Organizations Seek to Defend Privacy Rights

FOR IMMEDIATE RELEASE
Contact: Jose Medina, Media Coordinator, ACLU of Texas, (512) 478-7300 x 103; [email protected]

AUSTIN – The American Civil Liberties Union (ACLU) and American Civil Liberties Union of Texas have joined the Electronic Frontier Foundation (EFF) in opposing federal government attempts to obtain cell phone users’ historical location data from cell phone service providers without establishing probable cause and obtaining a warrant.

In an amicus (friend of the court) brief filed Friday in U. S. District Court for the Southern District of Texas in Houston, EFF and the ACLU argue that absent judicial safeguards, the government’s ability to obtain detailed information about a person’s location using historical cell phone data may violate the Fourth Amendment.
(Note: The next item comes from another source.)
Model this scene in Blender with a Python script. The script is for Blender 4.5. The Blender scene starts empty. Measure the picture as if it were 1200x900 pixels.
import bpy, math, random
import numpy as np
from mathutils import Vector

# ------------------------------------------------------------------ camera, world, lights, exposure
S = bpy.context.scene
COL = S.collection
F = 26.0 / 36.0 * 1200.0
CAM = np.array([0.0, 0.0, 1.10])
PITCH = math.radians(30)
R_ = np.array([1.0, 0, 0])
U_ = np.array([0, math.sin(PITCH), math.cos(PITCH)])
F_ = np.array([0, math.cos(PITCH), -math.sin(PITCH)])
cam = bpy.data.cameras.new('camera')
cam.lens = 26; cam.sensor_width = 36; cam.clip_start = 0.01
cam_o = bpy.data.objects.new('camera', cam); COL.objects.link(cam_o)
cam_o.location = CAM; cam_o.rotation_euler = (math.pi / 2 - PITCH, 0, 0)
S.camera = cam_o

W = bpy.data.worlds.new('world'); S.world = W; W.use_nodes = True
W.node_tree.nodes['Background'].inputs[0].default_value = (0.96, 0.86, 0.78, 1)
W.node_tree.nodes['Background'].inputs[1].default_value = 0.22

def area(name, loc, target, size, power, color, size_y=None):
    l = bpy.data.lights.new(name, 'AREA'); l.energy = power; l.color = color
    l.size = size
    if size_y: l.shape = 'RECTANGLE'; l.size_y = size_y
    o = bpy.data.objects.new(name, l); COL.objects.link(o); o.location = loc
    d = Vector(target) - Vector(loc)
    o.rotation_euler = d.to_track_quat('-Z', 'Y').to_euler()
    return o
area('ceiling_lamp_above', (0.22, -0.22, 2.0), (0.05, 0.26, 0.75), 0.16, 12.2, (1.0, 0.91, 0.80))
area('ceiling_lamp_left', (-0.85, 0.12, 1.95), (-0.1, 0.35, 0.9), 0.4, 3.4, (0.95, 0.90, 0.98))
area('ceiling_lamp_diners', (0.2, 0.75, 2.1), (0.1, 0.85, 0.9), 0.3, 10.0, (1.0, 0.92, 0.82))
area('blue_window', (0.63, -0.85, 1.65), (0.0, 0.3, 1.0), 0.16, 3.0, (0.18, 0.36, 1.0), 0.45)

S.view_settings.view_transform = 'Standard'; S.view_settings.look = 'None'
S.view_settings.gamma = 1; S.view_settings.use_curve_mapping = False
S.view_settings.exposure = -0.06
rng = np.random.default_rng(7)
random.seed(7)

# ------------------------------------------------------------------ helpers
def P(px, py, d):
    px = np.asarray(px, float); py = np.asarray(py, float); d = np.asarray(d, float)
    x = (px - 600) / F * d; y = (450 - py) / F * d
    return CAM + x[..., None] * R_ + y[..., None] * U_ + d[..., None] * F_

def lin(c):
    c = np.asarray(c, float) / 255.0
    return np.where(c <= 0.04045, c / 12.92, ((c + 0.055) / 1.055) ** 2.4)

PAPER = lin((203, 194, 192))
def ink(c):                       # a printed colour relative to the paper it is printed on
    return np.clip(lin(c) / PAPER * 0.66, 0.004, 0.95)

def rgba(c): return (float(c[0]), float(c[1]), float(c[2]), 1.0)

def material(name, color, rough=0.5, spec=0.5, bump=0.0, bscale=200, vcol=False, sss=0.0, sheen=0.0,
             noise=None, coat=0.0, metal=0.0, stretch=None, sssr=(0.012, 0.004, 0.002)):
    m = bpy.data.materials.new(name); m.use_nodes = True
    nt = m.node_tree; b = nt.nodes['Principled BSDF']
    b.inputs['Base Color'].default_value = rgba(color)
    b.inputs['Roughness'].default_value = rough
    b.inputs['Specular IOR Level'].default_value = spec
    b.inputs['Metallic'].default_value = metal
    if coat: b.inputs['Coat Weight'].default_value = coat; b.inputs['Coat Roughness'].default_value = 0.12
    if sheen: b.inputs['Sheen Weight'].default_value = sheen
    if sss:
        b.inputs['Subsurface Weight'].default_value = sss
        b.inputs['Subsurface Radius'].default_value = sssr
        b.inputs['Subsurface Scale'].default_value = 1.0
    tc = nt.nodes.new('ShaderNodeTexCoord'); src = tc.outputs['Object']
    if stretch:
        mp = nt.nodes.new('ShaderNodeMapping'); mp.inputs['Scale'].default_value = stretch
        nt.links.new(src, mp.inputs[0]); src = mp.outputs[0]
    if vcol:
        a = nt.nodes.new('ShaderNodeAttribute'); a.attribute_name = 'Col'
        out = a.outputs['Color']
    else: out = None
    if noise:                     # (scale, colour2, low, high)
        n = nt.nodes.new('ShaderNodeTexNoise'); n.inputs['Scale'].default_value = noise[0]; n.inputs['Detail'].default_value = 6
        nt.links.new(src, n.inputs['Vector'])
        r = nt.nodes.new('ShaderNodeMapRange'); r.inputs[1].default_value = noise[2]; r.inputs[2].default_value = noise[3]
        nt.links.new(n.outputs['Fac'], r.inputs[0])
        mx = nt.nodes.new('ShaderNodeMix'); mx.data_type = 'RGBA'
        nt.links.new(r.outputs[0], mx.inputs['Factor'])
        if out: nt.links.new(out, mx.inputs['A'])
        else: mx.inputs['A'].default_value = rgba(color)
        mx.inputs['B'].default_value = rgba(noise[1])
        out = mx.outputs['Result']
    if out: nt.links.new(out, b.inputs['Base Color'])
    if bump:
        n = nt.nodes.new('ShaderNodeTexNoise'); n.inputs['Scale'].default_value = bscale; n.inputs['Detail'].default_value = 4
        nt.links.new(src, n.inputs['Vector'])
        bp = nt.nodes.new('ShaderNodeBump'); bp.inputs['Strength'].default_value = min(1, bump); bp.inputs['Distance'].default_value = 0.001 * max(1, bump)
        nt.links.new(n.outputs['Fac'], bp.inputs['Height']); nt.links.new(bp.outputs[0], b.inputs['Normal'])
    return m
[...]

Download a copy of the amicus (PDF)

"The government should not be able to track people wherever they go without showing it has probable cause and going to a judge to get a warrant," said Catherine Crump, Staff Attorney with the ACLU’s National Project on Speech, Technology and Privacy. “The Fourth Amendment is meant to protect our privacy against exactly this sort of constant and invasive surveillance.”

Last October, Houston federal Magistrate Judge Stephen Smith issued an opinion rejecting three federal government applications to obtain the detailed information under the Stored Communications Act as part of investigations for which little is publicly known, holding that the government had to first show probable cause and obtain a warrant. The federal government appealed Judge Smith’s opinion. The ACLU and EFF brief urges the court to uphold Judge Smith’s ruling.

A favorable ruling in this case could encourage judges across the country to exercise their discretion as to when to require the government to obtain a warrant to get access to the detailed information.

“We’re all carrying tracking devices around in our pockets in the form of our cell phones, and without strong legal protections, any and every American’s locational privacy is at risk. We will continue to fight in the courts to ensure that the government must obtain a search warrant based on probable cause before secretly tracking a cell phone’s location, but the issue will not be truly settled until Congress updates our woefully outdated electronic privacy laws,” said EFF Senior Staff Attorney Kevin Bankston.

"Texans value few things more than the right to be left alone,” noted Lisa Graybill, Legal Director for the ACLU of Texas. “The government’s desire to have unfettered access to cell phone user data unjustifiably threatens the privacy rights of the millions of Texans who rely on their cell phones.”